Monday, April 7, 2008

Neutra for Sale - Asking $3.5 million

Now Richard Neutra’s original office in the Los Angeles neighborhood of Silverlake is for sale with an asking price of $3.5 million. The one-story building, designed by Neutra himself in 1950, continued to serve as his firm’s office after his 1970 death. His son, Dion, continued the practice until the 1990’s.

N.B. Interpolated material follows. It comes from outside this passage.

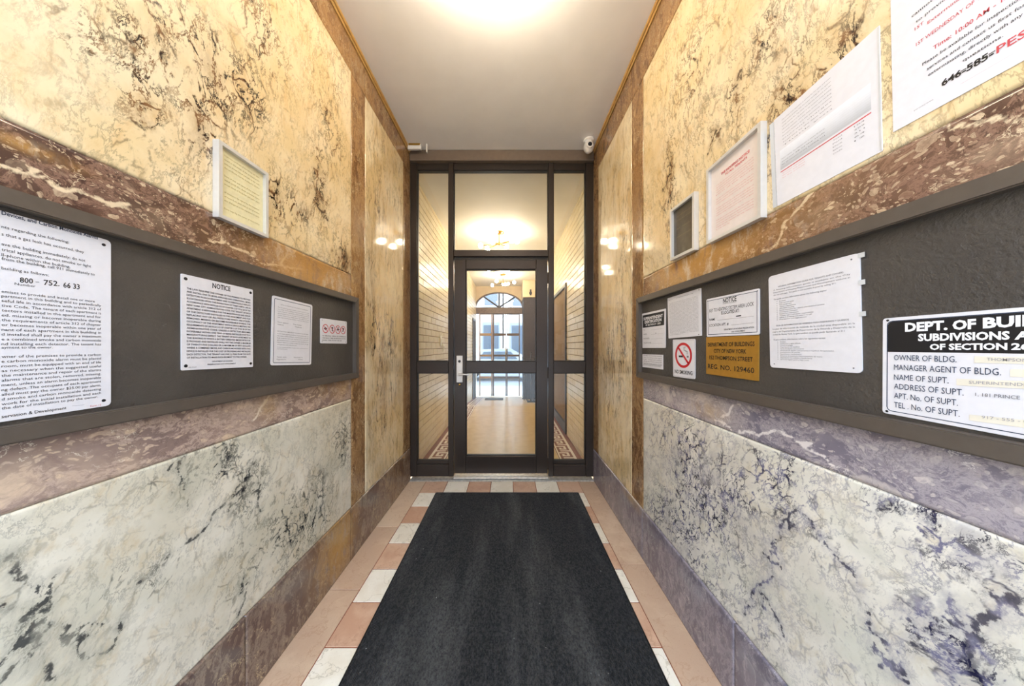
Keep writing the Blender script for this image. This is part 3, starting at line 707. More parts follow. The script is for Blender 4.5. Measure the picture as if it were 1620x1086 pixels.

There are a few of us who would love living in one of those flat roof wonders of residential architecture in Los Angeles. It seems that Michael Govans, the Executive Director of the Los Angeles County Museum of Art (LACMA), has his own answer. He has proposed moving the museum out from the museum center, into the community. The New York Times reports that Govan hopes to engage on a curatorial project "to collect houses":
    His idea – one that has rarely, if ever, been tried on a large scale by a major museum – is to collect significant pieces of midcentury residential architecture, including houses by Rudolf M. Schindler, Richard Neutra, Frank Lloyd Wright and his son Lloyd Wright, and to treat them as both museum objects and as residences for curators.
Govan himself explains:
    "It started with an effort to rethink the museum, looking at the resources that are both locally powerful and internationally relevant," he said. "It's clear that the most important architecture in Los Angeles is largely its domestic architecture. I've talked certainly to a number of people who have interesting architecture, and I’m beginning to talk to other people about raising funds to preserve these works."
We like the idea that it would also be architectural history exhibiting itself in itself, collapsing the distinction between the exhibition space and what that space displays.